El 10 de diciembre de 1948 la Asamblea General de la ONU aprobaba en París la Declaración Universal de los Derechos Humanos, en un momento en que seguían en el recuerdo las atrocidades ligadas a la terrible mezcla de guerra total e ideologías letales que conllevaron el sacrificio de millones de vidas. Algunos de sus redactores son bien conocidos como Eleanor Roosevelt y René Bassin, pero otros han quedado en segundo plano como el filósofo y diplomático libanés Charles Malik (1906-1987), que fue el relator del proyecto de declaración. Acaso no sea casual que Malik procediera del Líbano, que durante muchos años fue un ejemplo de garantía de pluralismo y democracia en Oriente Medio y el mundo árabe. Pese a una prolongada guerra civil y las tensiones político-sociales, ese país ha intentado ser un modelo de convivencia en una región atormentada. Malik, uno de sus hijos más ilustres, contribuyó a hacer una reflexión sobre los derechos humanos que sigue siendo muy actual. La influencia del relator está presente, entre otros pasajes, en el preámbulo de la Declaración, cuando se refiere
“al reconocimiento de la dignidad intrínseca y de los derechos iguales e inalienables de todos los miembros de la familia humana”.
Con todo, algo le preocupó siempre: la falta de interés por fundamentar los derechos, pues para él, como filósofo, era una negativa a reflexionar sobre la naturaleza humana.
Charles Malik propuso a la comisión redactora del proyecto de Declaración la valoración de cuatro principios básicos:
- la dignidad inherente del ser humano por encima de la pertenencia a cualquier grupo nacional o cultura;
- la libertad de pensamiento y de conciencia como una de las más sagradas e inviolables posesiones del individuo;
- el rechazo de cualquier presión procedente del Estado, de la religión o de otros entes para coaccionar la libertad individual;
- y la afirmación de que la conciencia de la persona, tanto en los grupos como en los individuos, es el juez competente.
De ahí que el resultado final de la libertad, según Malik, vaya más allá del derecho a existir. Es, ante todo, el derecho a ser alguien. Los ejemplos de resistencia heroica a los regímenes totalitarios son una muestra del poder de la conciencia, pero los dilemas capaces de poner en juego la libertad y la dignidad de la persona, se plantean bajo cualquier régimen. El problema surge cuando hay gobernantes, por bienintencionados que sean, que creen que el hombre está para servir al Estado, como si se tratara de un precio a pagar por ser miembro de la sociedad, y no es el Estado quien debe de servir al hombre. Por el contrario, la existencia del Estado depende del hombre que, según Malik, es el fundamento de todas las cosas, incluido el Estado, y añadía que el ser humano no puede ser absorbido por la sociedad, el Estado, o sus meras necesidades materiales.

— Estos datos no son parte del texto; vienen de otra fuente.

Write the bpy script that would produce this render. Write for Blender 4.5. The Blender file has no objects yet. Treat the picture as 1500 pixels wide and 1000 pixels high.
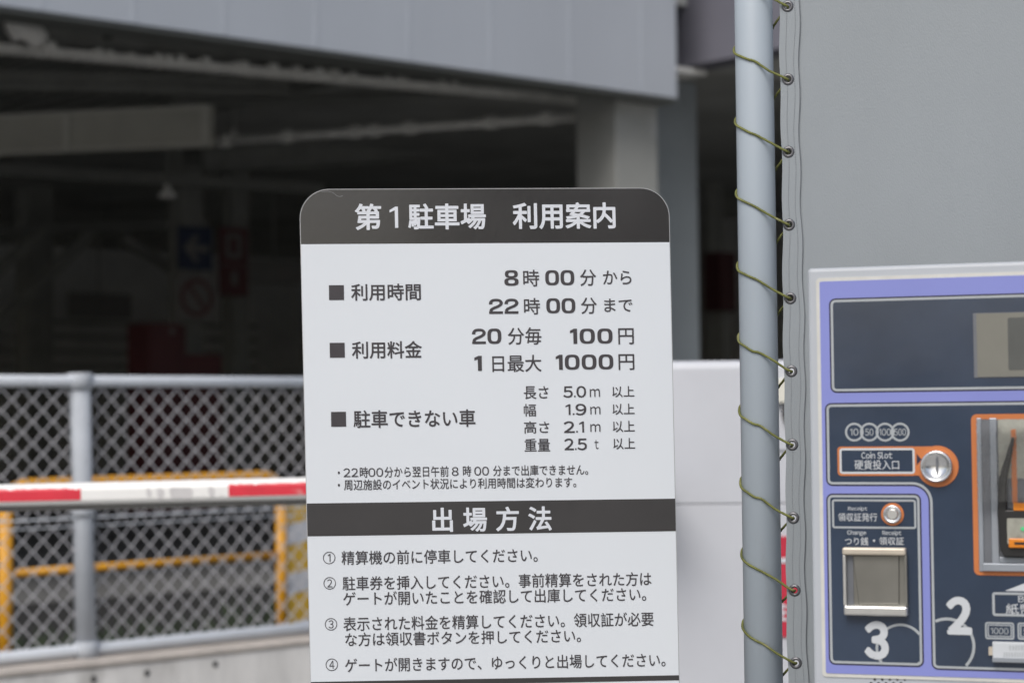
import bpy, bmesh, math, random
from mathutils import Vector, Matrix
random.seed(7)
R = math.radians
sc = bpy.context.scene
COL = sc.collection

# ------------------------------------------------------------------ camera
CAM = Vector((0, 0, 1.15)); FPX = 2917.0; PITCH = R(2.12); ROLL = R(0.61)
fw = Vector((0, math.cos(PITCH), math.sin(PITCH)))
r0 = Vector((1, 0, 0)); u0 = Vector((0, -math.sin(PITCH), math.cos(PITCH)))
rt = r0*math.cos(ROLL) - u0*math.sin(ROLL)
up = u0*math.cos(ROLL) + r0*math.sin(ROLL)
cd = bpy.data.cameras.new('camera'); cam = bpy.data.objects.new('camera', cd); COL.objects.link(cam)
mw = Matrix((rt, up, -fw)).transposed().to_4x4(); mw.translation = CAM
cam.matrix_world = mw
cd.sensor_width = 36; cd.lens = FPX*36/1500; cd.clip_start = .05; cd.clip_end = 2000
cd.dof.use_dof = True; cd.dof.focus_distance = 2.45; cd.dof.aperture_fstop = 5.6
sc.camera = cam
# ------------------------------------------------------------------ sky and sun (bright overcast)
SUN_EL, SUN_ROT = 48, 203
w = bpy.data.worlds.new('World'); sc.world = w; w.use_nodes = True
nt = w.node_tree; bg = nt.nodes['Background']
sky = nt.nodes.new('ShaderNodeTexSky'); sky.sky_type = 'NISHITA'; sky.sun_disc = False
sky.sun_elevation = R(SUN_EL); sky.sun_rotation = R(SUN_ROT); sky.dust_density = 4; sky.air_density = 1.0; sky.ozone_density = 1
hs = nt.nodes.new('ShaderNodeHueSaturation'); hs.inputs['Saturation'].default_value = .78
nt.links.new(sky.outputs[0], hs.inputs['Color']); nt.links.new(hs.outputs[0], bg.inputs[0])
bg.inputs[1].default_value = .10
sd = bpy.data.lights.new('sun', 'SUN'); sun = bpy.data.objects.new('sun', sd); COL.objects.link(sun)
sd.energy = 1.45; sd.angle = R(32); sd.color = (1, .985, .965)
sv = Vector((math.sin(R(SUN_ROT))*math.cos(R(SUN_EL)), math.cos(R(SUN_ROT))*math.cos(R(SUN_EL)), math.sin(R(SUN_EL))))
sun.rotation_euler = sv.to_track_quat('Z', 'Y').to_euler()
sc.view_settings.view_transform = 'Standard'; sc.view_settings.look = 'None'
sc.view_settings.exposure = 0.20; sc.view_settings.gamma = 1
sc.render.engine = 'CYCLES'
sc.cycles.max_bounces = 8; sc.cycles.diffuse_bounces = 5

# ------------------------------------------------------------------ helpers
def ray(px, py):
    return (fw + rt*((px-750)/FPX) - up*((py-500)/FPX))
def at(px, py, Y):                       # point seen at a photo pixel, at distance Y ahead
    d = ray(px, py); return CAM + d*(Y/d.y)

class Frame:                             # a vertical plane: x along it, y away from the viewer, z up
    def __init__(s, px, py, Y, yaw):
        p = at(px, py, Y); s.yaw = R(yaw); s.o = Vector((p.x, p.y, 0))
        s.U = Vector((math.cos(s.yaw), math.sin(s.yaw), 0)); s.D = Vector((-math.sin(s.yaw), math.cos(s.yaw), 0))
    def hit(s, px, py, y=0.0):           # local (x, z) where the pixel's ray meets the plane at local depth y
        d = ray(px, py); t = (y - (CAM-s.o).dot(s.D))/d.dot(s.D); p = CAM + d*t - s.o
        return Vector((p.dot(s.U), y, p.z))
    def loc(s, P):
        p = P - s.o; return Vector((p.dot(s.U), p.dot(s.D), p.z))

def tag(o, label=None, cat=None, group=None, kind=None):
    if label: o['label'] = label
    if cat: o['category'] = cat
    if group: o['group'] = group
    if kind: o['kind'] = kind
    return o
def empty(name, loc, rz, label, cat, group=None):
    o = bpy.data.objects.new(name, None); COL.objects.link(o); o.empty_display_size = .1
    o.location = loc; o.rotation_euler = (0, 0, rz)
    return tag(o, label, cat, group)

class MB:
    def __init__(s): s.v = []; s.f = []; s.sm = []
    def add(s, vs, fs, smooth=False):
        b = len(s.v); s.v += [tuple(v) for v in vs]; s.f += [tuple(b+i for i in f) for f in fs]; s.sm += [smooth]*len(fs); return s
    def box(s, x0, x1, y0, y1, z0, z1):
        return s.add([(x, y, z) for x in (x0, x1) for y in (y0, y1) for z in (z0, z1)],
                     [(0,1,3,2), (4,6,7,5), (0,4,5,1), (2,3,7,6), (0,2,6,4), (1,5,7,3)])
    def poly(s, pts, y):                 # flat outline in x,z seen from the front
        return s.add([(p[0], y, p[1]) for p in pts], [tuple(range(len(pts)))])
    def prism(s, pts, y0, y1):
        n = len(pts)
        s.add([(p[0], y0, p[1]) for p in pts] + [(p[0], y1, p[1]) for p in pts],
              [tuple(range(n)), tuple(range(2*n-1, n-1, -1))] + [(i, i+n, (i+1) % n+n, (i+1) % n) for i in range(n)])
        return s
    def ring(s, a, b, y0, y1=None):      # strip between two outlines with the same count
        n = len(a); y1 = y0 if y1 is None else y1
        return s.add([(p[0], y0, p[1]) for p in a] + [(p[0], y1, p[1]) for p in b],
                     [(i, (i+1) % n, (i+1) % n+n, i+n) for i in range(n)])
    def tube(s, pts, rad, n=8, cap=True, prof=None, closed=False):
        pts = [Vector(p) for p in pts]; m = len(pts); vs = []; N = None; L = 0
        for i, p in enumerate(pts):
            t = (pts[min(i+1, m-1)] - pts[max(i-1, 0)]).normalized()
            if N is None:
                N = t.orthogonal().normalized()
            N = (N - t*N.dot(t)).normalized(); B = t.cross(N)
            if i: L += (p-pts[i-1]).length
            for k in range(n):
                a = 2*math.pi*k/n; r = rad*(prof(a, L) if prof else 1)
                vs.append(p + N*(r*math.cos(a)) + B*(r*math.sin(a)))
        fs = [(i*n+k, i*n+(k+1) % n, (i+1)*n+(k+1) % n, (i+1)*n+k) for i in range(m-1) for k in range(n)]
        if cap: fs += [tuple(range(n-1, -1, -1)), tuple(range((m-1)*n, m*n))]
        return s.add(vs, fs, True)
    def bar(s, a, b, wdt, hgt):          # rectangular beam from a to b
        a = Vector(a); b = Vector(b); t = (b-a).normalized()
        side = t.cross(Vector((0, 0, 1)))
        side = side.normalized() if side.length > 1e-4 else Vector((1, 0, 0))
        u = side.cross(t)
        c = [(i, j) for i in (-.5, .5) for j in (-.5, .5)]
        return s.add([p + side*(i*wdt) + u*(j*hgt) for p in (a, b) for i, j in c],
                     [(0,1,3,2), (4,6,7,5), (0,4,5,1), (2,3,7,6), (0,2,6,4), (1,5,7,3)])
    def build(s, name, mat, parent=None, bevel=0, seg=2):
        me = bpy.data.meshes.new(name); me.from_pydata(s.v, [], s.f)
        for p, k in zip(me.polygons, s.sm): p.use_smooth = k
        bm = bmesh.new(); bm.from_mesh(me); 
        if len(bm.faces) > 1: bmesh.ops.recalc_face_normals(bm, faces=bm.faces)
        bm.to_mesh(me); bm.free()
        me.materials.append(mat)
        o = bpy.data.objects.new(name, me); COL.objects.link(o); o.parent = parent
        if bevel:
            b = o.modifiers.new('bevel', 'BEVEL'); b.width = bevel; b.segments = seg; b.limit_method = 'ANGLE'; b.harden_normals = False
        return o

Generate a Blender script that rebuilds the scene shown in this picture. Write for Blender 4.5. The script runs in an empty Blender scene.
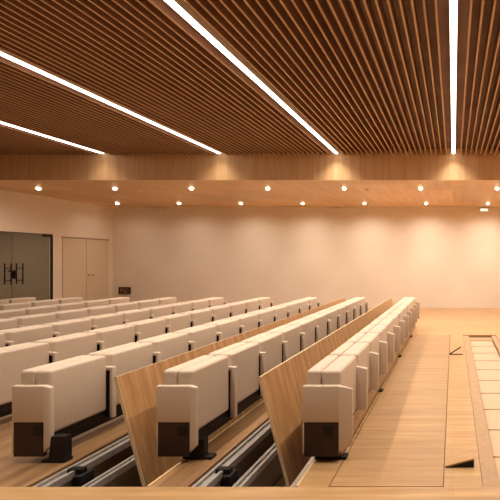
import bpy, bmesh, math, random
from mathutils import Vector, Matrix

random.seed(7)
scene = bpy.context.scene
col = scene.collection
H = 1.48            # eye height
FPX = 420.0         # focal length in pixels of a 500 px frame

# ------------------------------------------------------------------ materials
def new_mat(name):
    m = bpy.data.materials.new(name)
    m.use_nodes = True
    nt = m.node_tree
    return m, nt, nt.nodes['Principled BSDF']

def plain(name, rgb, rough=0.6, metal=0.0, noise=0.0, nscale=30.0, bump=0.0, spec=0.5):
    m, nt, b = new_mat(name)
    b.inputs['Base Color'].default_value = (*rgb, 1)
    b.inputs['Roughness'].default_value = rough
    b.inputs['Metallic'].default_value = metal
    b.inputs['Specular IOR Level'].default_value = spec
    if noise or bump:
        tc = nt.nodes.new('ShaderNodeTexCoord')
        n = nt.nodes.new('ShaderNodeTexNoise')
        n.inputs['Scale'].default_value = nscale
        n.inputs['Detail'].default_value = 4
        nt.links.new(tc.outputs['Object'], n.inputs['Vector'])
        if noise:
            r = nt.nodes.new('ShaderNodeValToRGB')
            r.color_ramp.elements[0].position = 0.3
            r.color_ramp.elements[1].position = 0.7
            r.color_ramp.elements[0].color = (*[c * (1 - noise) for c in rgb], 1)
            r.color_ramp.elements[1].color = (*[min(1, c * (1 + noise)) for c in rgb], 1)
            nt.links.new(n.outputs['Fac'], r.inputs['Fac'])
            nt.links.new(r.outputs['Color'], b.inputs['Base Color'])
        if bump:
            bp = nt.nodes.new('ShaderNodeBump')
            bp.inputs['Strength'].default_value = bump
            bp.inputs['Distance'].default_value = 0.01
            nt.links.new(n.outputs['Fac'], bp.inputs['Height'])
            nt.links.new(bp.outputs['Normal'], b.inputs['Normal'])
    return m

def wood(name, dark, light, scale=(1, 1, 1), rough=0.45, boards=None, swap=False, bvar=0.12, rot=0.0, spec=0.5, mortar=0.6):
    """Grain: noise stretched by SCALE (small along the grain). boards=(length, width): plank joints and tone changes in the plane;
    swap=True runs the boards along y."""
    m, nt, b = new_mat(name)
    b.inputs['Roughness'].default_value = rough
    b.inputs['Specular IOR Level'].default_value = spec
    tc = nt.nodes.new('ShaderNodeTexCoord')
    mp = nt.nodes.new('ShaderNodeMapping')
    mp.inputs['Scale'].default_value = scale
    mp.inputs['Rotation'].default_value = (0, rot, 0)
    nt.links.new(tc.outputs['Object'], mp.inputs['Vector'])
    n = nt.nodes.new('ShaderNodeTexNoise')
    n.inputs['Scale'].default_value = 1.0
    n.inputs['Detail'].default_value = 6
    n.inputs['Roughness'].default_value = 0.62
    nt.links.new(mp.outputs['Vector'], n.inputs['Vector'])
    r = nt.nodes.new('ShaderNodeValToRGB')
    r.color_ramp.elements[0].position = 0.30
    r.color_ramp.elements[1].position = 0.70
    r.color_ramp.elements[0].color = (*dark, 1)
    r.color_ramp.elements[1].color = (*light, 1)
    nt.links.new(n.outputs['Fac'], r.inputs['Fac'])
    out = r.outputs['Color']
    if boards:
        mp2 = nt.nodes.new('ShaderNodeMapping')
        if swap:
            mp2.inputs['Rotation'].default_value = (0, 0, math.pi / 2)
        nt.links.new(tc.outputs['Object'], mp2.inputs['Vector'])
        bk = nt.nodes.new('ShaderNodeTexBrick')
        bk.inputs['Scale'].default_value = 1.0
        bk.inputs['Brick Width'].default_value = boards[0]
        bk.inputs['Row Height'].default_value = boards[1]
        bk.inputs['Mortar Size'].default_value = 0.0016
        bk.inputs['Mortar Smooth'].default_value = 0.3
        bk.inputs['Color1'].default_value = (1 - bvar, 1 - bvar * 1.1, 1 - bvar * 1.25, 1)
        bk.inputs['Color2'].default_value = (1, 1, 1, 1)
        bk.inputs['Mortar'].default_value = (mortar, mortar * .93, mortar * .86, 1)
        nt.links.new(mp2.outputs['Vector'], bk.inputs['Vector'])
        mx = nt.nodes.new('ShaderNodeMix')
        mx.data_type = 'RGBA'; mx.blend_type = 'MULTIPLY'
        mx.inputs['Factor'].default_value = 1.0
        nt.links.new(out, mx.inputs['A'])
        nt.links.new(bk.outputs['Color'], mx.inputs['B'])
        out = mx.outputs['Result']
    nt.links.new(out, b.inputs['Base Color'])
    return m

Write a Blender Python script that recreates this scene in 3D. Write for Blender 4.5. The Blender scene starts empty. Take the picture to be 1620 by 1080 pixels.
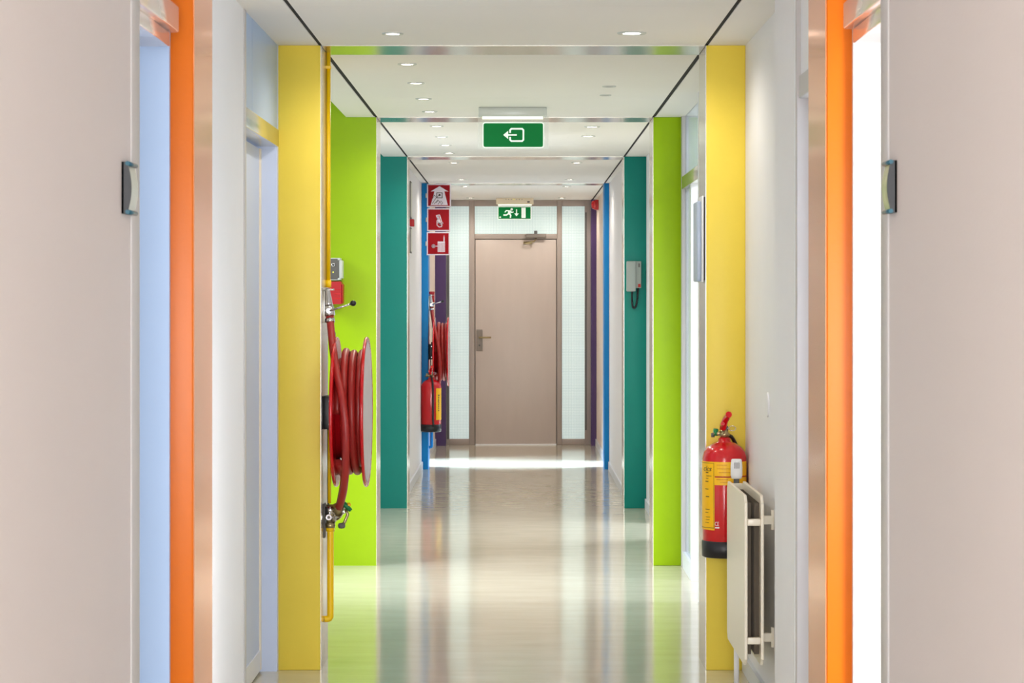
import bpy, bmesh, math, random
from mathutils import Vector, Matrix
S = bpy.context.scene
COL = S.collection
random.seed(7)

# ------------------------------------------------------------------ camera
F = 3600.0                      # focal length in pixels of the 1620 px frame
CX, CY, CZ = 820.5, 474.0, 1.494  # vanishing point of the corridor, eye height
cam_d = bpy.data.cameras.new('camera'); cam = bpy.data.objects.new('camera', cam_d); COL.objects.link(cam)
cam.location = (0, 0, CZ); cam.rotation_euler = (math.pi / 2, 0, 0)
cam_d.sensor_width = 36; cam_d.lens = 36 * F / 1620
cam_d.shift_x = -(CX - 810) / 1620; cam_d.shift_y = -(540 - CY) / 1620
cam_d.clip_end = 200
cam_d.dof.use_dof = True; cam_d.dof.focus_distance = 12.0; cam_d.dof.aperture_fstop = 18
S.camera = cam
def at(px, py, Y):              # point of the corridor seen at that pixel, at depth Y
    return Vector(((px - CX) * Y / F, Y, CZ - (py - CY) * Y / F))

# ------------------------------------------------------------------ light
S.view_settings.view_transform = 'Standard'; S.view_settings.look = 'None'
S.view_settings.gamma = 1; S.view_settings.use_curve_mapping = False
S.view_settings.exposure = 0.24
W = bpy.data.worlds.new('sky'); S.world = W; W.use_nodes = True
W.node_tree.nodes['Background'].inputs[0].default_value = (0.80, 0.89, 1.0, 1)
W.node_tree.nodes['Background'].inputs[1].default_value = 0.8
S.cycles.max_bounces = 10; S.cycles.diffuse_bounces = 6; S.cycles.glossy_bounces = 5
S.cycles.use_denoising = True
S.cycles.sample_clamp_indirect = 6

def daylight(name, loc, target, sx, sy, power, col, spread=180):
    d = bpy.data.lights.new(name, 'AREA'); d.shape = 'RECTANGLE'; d.size = sx; d.size_y = sy
    d.energy = power; d.color = col; d.spread = math.radians(spread)
    o = bpy.data.objects.new(name, d); COL.objects.link(o); o.location = loc
    o.rotation_euler = (Vector(target) - Vector(loc)).to_track_quat('-Z', 'Y').to_euler()
    return o
BLUE = (0.62, 0.80, 1.0); WHITE = (1.0, 0.97, 0.93); COOL = (0.86, 0.93, 1.0)
# added frontal fill from behind the viewer, through an unseen opening
daylight('fill_behind_viewer', (0, -1.9, 1.45), (0, 6, 1.2), 1.5, 2.2, 250, (0.96, 0.98, 1.0))
# daylight from the rooms, through the doorways
daylight('daylight_first_left', (-1.9, 4.6, 1.3), (-0.8, 5.4, 1.2), 1.2, 2.2, 3, BLUE)
daylight('daylight_first_right', (1.9, 4.6, 1.5), (0.75, 5.6, 1.1), 0.9, 2.2, 12, WHITE, 34)
daylight('daylight_green_left', (-2.1, 11.7, 1.9), (0.0, 12.1, 0.0), 1.2, 1.2, 18, COOL, 70)
daylight('fill_yellow_right', (1.75, 6.5, 1.5), (-0.9, 7.6, 1.3), 1.2, 2.0, 140, COOL)  # fill lamp added to brighten the walls before the yellow portal
daylight('daylight_green_right', (2.9, 11.2, 2.75), (0.7, 12.6, 0.8), 0.7, 0.6, 60, COOL)
daylight('daylight_teal_left', (-2.1, 15.6, 1.7), (-0.5, 15.7, 0.6), 1.2, 1.9, 4, COOL)
daylight('daylight_teal_right', (2.0, 14.7, 1.5), (0.6, 14.9, 0.9), 1.3, 2.2, 60, COOL)
daylight('daylight_last_left', (-1.8, 20.85, 1.4), (-0.6, 20.8, 0.0), 0.7, 1.0, 34, BLUE, 60)
daylight('daylight_last_right', (1.8, 20.75, 1.4), (0.6, 20.6, 0.0), 0.5, 1.0, 30, BLUE, 60)
LAMP_W = 11.0                    # each downlight

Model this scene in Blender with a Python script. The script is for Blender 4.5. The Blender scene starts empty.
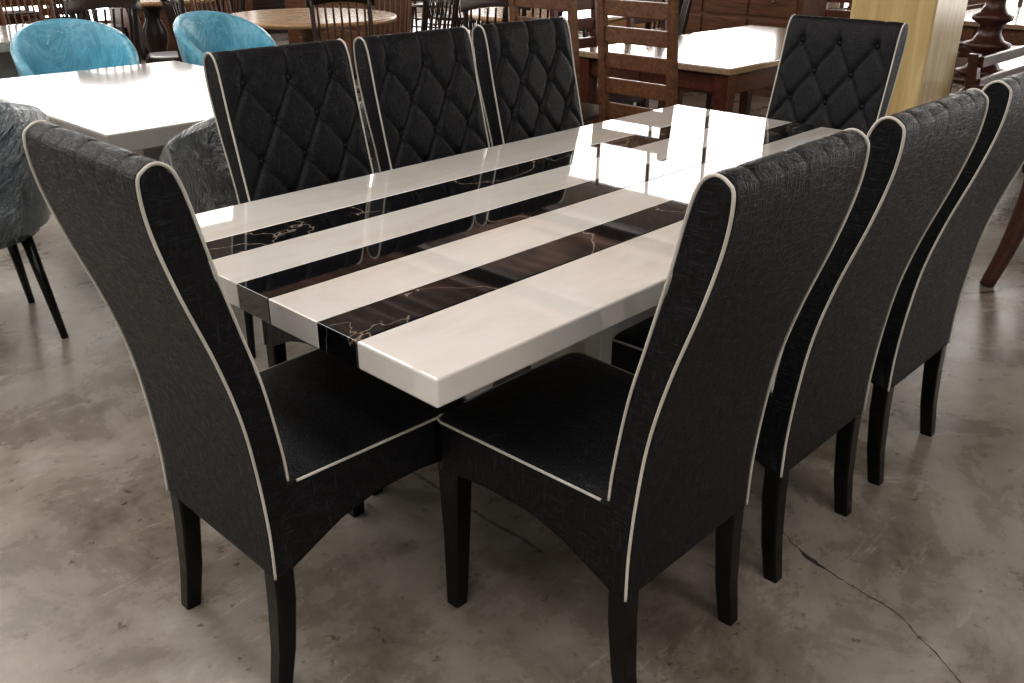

Quienes confían ciegamente en la supremacía del Estado, alimentan la ilusión de que todo está bien atado con las leyes y parecen compartir el principio rousseauniano de que obedecer a la ley es obedecerse a sí mismo, no simpatizan con ese icono de la cultura occidental que es Antígona, defensora de la existencia de unas leyes inmutables de los dioses. Para valorar obras clásicas como Antígona, y no relativizar su mensaje en clave posmoderna y de deconstrucción del mito, hay que creer en la libertad de conciencia. Lo malo es que hay quienes no están convencidos de que en nuestras sociedades avanzadas exista ningún Creonte al que desobedecer sus mandatos injustos. Se diría, si conocieran en profundidad la obra de Sófocles, que su modelo no es Antígona sino su hermana Ismene, siempre dispuesta a prestar obediencia a los que están en el poder y a justificar su postura con un “soy incapaz de obrar en contra de los ciudadanos”. Desde esta perspectiva, los Creontes de hoy pretenden mostrarse inofensivos. Antes bien, se presentan como defensores de las leyes de la polis. Ellos mismos ejercen la dictadura de la ley y asumen el papel de guardianes de las esencias patrias. Llegan a ser la perfecta síntesis del rey, la ley y la patria. Pero no son muy distintos, aunque afirmaran lo contrario, al modelo de El Príncipe de Maquiavelo, que antepone la seguridad del Estado a todo lo demás. Los dilemas de conciencia importan poco, y Antígona resulta culpable porque ha ido demasiado lejos al dejarse llevar por sus pasiones. ¿Merecía la pena desafiar el decreto de Creonte? Ha sido un inútil desafío a la comunidad, al Estado, porque, en la percepción de ciertos gobernantes, el individuo no tiene significado sino como miembro de la comunidad. Por tanto, los derechos colectivos se alzan sobre los derechos individuales. Si esto es así, no solo Antígona está condenada sino también Charles Malik y todos aquellos que piensan que la conciencia y la libertad fundan un todo indisociable.